▸ Work to be completed: Leave out the pictures, and write out exactly the lines from the beginning of the material to the line holding "COL = scene.collection", that line included, and nothing else.

-- start of Data --

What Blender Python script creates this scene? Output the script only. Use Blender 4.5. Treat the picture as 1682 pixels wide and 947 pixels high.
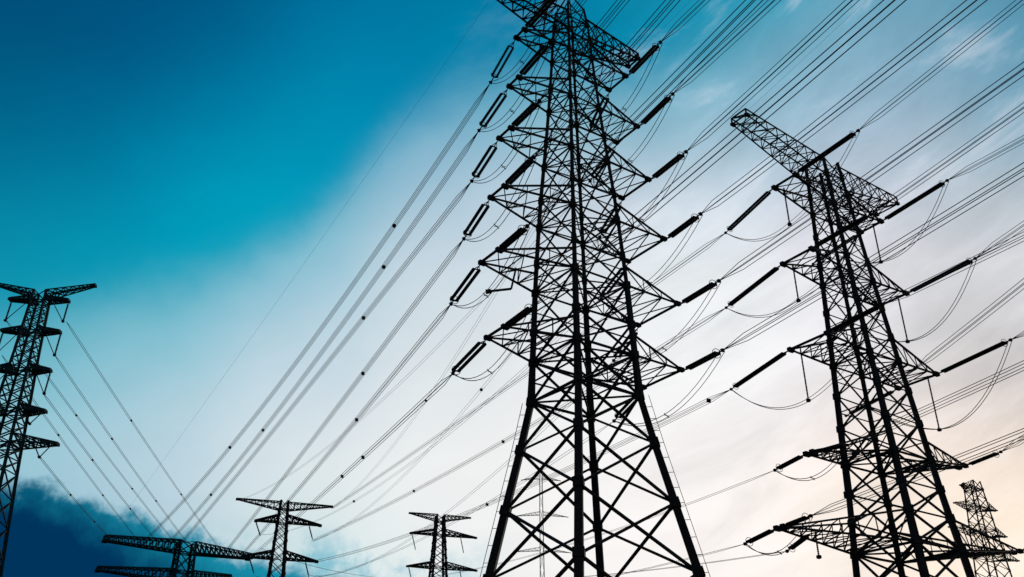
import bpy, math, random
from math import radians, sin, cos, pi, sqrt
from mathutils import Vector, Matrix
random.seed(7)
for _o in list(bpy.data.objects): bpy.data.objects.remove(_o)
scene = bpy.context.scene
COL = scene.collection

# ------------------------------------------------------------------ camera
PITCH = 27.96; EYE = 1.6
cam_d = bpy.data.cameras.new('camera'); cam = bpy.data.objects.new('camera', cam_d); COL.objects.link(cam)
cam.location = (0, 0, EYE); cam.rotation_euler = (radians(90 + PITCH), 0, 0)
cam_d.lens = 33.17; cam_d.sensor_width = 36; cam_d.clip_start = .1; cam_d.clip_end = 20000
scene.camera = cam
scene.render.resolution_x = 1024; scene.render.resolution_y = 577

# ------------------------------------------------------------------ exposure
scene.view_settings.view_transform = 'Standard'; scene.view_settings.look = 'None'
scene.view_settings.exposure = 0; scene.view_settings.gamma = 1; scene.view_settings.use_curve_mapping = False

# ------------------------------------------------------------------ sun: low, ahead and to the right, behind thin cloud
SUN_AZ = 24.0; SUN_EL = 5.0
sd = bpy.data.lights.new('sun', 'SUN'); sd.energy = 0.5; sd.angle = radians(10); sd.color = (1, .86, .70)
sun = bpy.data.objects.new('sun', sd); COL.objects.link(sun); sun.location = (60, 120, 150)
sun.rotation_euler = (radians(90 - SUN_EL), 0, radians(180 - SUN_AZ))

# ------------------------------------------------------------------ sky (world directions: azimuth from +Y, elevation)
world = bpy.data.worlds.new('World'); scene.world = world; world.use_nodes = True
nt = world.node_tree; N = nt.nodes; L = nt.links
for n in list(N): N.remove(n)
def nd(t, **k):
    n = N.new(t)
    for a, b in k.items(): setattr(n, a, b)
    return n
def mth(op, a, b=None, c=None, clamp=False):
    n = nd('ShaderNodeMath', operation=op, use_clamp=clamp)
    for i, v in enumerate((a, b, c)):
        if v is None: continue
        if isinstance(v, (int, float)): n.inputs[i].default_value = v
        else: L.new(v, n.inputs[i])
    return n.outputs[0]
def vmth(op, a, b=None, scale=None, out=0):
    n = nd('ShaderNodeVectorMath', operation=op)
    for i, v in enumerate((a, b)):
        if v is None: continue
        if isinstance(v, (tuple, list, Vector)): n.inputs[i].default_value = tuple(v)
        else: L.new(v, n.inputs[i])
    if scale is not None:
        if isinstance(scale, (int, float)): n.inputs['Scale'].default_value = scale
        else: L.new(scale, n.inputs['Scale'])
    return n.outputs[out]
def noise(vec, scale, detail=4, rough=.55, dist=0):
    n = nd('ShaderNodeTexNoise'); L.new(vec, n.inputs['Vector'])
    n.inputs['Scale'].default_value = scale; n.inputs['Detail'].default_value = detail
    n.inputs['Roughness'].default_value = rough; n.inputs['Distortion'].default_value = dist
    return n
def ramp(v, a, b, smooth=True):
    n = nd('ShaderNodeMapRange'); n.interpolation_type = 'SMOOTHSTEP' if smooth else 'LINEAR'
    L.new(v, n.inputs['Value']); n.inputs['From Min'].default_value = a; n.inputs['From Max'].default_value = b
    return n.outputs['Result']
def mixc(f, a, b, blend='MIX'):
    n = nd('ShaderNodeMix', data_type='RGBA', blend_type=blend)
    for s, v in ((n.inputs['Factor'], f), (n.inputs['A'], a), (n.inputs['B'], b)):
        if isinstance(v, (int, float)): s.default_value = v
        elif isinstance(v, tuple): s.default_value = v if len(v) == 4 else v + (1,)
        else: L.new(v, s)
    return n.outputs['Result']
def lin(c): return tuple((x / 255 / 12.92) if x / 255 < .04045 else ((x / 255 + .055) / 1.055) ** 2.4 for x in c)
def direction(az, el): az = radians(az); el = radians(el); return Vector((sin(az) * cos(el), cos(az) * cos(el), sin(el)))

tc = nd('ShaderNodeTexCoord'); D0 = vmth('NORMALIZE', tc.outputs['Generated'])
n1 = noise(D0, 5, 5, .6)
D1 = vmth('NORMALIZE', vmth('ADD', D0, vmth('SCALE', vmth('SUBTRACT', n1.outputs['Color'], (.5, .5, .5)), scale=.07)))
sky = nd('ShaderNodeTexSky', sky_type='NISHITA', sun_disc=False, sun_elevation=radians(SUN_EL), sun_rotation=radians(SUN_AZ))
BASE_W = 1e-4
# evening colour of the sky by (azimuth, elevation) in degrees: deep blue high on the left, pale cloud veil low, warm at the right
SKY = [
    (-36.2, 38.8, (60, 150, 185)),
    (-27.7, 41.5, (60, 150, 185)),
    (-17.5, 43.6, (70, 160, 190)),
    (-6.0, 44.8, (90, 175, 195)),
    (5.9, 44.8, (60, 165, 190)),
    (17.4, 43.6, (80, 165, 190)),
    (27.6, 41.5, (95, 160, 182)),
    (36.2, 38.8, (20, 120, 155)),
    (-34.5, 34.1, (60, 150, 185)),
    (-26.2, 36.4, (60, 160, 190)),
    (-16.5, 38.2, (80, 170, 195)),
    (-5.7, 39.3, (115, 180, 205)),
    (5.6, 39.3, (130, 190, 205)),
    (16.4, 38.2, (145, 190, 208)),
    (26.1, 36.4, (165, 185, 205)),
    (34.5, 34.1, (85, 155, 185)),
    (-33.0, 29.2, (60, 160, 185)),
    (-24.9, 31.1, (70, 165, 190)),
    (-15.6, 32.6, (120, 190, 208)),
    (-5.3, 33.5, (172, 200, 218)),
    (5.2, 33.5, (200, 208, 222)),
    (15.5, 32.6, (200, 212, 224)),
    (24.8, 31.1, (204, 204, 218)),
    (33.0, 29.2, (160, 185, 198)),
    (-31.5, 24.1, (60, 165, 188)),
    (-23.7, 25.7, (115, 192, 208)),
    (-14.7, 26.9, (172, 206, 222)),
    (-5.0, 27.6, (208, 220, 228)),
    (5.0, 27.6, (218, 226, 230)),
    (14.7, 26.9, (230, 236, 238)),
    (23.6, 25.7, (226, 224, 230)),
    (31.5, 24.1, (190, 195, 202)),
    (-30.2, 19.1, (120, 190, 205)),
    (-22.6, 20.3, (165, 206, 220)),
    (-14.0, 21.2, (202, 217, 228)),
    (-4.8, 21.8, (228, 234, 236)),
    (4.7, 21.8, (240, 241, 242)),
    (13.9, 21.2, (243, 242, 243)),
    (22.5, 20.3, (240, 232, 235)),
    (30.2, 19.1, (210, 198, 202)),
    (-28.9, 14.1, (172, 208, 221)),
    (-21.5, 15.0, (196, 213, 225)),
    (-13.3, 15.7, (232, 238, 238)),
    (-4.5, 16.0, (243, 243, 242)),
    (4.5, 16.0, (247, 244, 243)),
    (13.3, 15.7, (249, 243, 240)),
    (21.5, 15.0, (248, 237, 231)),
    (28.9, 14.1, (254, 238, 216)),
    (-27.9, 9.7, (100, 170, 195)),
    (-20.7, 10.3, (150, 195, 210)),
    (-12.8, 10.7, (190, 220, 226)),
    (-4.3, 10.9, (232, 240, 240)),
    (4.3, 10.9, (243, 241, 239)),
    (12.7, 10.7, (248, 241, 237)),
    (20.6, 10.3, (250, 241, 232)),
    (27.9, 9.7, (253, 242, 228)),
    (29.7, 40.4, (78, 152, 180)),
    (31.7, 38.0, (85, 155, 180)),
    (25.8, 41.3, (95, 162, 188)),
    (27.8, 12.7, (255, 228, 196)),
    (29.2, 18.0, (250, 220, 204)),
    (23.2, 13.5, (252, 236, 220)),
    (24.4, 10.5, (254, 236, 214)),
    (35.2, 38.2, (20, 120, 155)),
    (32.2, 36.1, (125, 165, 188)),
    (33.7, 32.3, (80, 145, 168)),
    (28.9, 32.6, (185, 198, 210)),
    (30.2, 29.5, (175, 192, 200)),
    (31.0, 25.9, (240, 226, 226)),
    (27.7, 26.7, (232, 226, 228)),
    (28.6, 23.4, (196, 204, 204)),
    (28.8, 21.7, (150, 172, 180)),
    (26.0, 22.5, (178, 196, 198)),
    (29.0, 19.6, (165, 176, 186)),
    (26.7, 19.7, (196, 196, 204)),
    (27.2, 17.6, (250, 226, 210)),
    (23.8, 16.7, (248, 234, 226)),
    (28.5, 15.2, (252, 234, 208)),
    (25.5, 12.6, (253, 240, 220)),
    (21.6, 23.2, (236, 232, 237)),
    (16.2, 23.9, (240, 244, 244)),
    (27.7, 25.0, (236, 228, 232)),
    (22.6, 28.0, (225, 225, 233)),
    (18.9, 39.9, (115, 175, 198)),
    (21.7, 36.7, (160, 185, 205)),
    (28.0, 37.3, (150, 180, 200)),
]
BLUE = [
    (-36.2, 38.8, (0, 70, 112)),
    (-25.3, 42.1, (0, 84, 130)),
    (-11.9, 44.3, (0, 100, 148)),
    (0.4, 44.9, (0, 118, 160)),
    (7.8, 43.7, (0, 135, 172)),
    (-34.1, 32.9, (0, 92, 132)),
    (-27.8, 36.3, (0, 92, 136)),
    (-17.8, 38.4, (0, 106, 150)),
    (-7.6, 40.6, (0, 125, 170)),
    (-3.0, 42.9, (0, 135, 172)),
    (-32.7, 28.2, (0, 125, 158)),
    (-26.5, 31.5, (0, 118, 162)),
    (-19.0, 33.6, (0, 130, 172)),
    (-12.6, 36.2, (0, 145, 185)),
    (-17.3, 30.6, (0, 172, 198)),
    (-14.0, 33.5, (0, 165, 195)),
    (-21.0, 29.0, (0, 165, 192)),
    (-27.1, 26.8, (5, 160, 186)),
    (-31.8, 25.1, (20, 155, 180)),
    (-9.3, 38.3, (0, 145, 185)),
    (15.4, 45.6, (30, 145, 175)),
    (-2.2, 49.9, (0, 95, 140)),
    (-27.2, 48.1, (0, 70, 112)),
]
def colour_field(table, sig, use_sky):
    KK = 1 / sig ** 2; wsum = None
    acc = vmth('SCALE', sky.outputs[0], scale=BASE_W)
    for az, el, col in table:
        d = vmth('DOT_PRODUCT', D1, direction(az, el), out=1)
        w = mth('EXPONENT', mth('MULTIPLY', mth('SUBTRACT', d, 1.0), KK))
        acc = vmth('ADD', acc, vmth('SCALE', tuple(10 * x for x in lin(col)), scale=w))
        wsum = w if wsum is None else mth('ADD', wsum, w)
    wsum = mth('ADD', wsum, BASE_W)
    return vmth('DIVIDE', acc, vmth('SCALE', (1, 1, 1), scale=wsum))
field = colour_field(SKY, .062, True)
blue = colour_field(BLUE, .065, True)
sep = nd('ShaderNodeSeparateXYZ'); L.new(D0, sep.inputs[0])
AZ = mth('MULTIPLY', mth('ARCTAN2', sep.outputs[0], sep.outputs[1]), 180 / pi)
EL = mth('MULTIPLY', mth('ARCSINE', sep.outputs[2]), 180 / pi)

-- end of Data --

▸ Finished exercise:
What Blender Python script creates this scene? Output the script only. Use Blender 4.5. Treat the picture as 1682 pixels wide and 947 pixels high.
import bpy, math, random
from math import radians, sin, cos, pi, sqrt
from mathutils import Vector, Matrix
random.seed(7)
for _o in list(bpy.data.objects): bpy.data.objects.remove(_o)
scene = bpy.context.scene
COL = scene.collection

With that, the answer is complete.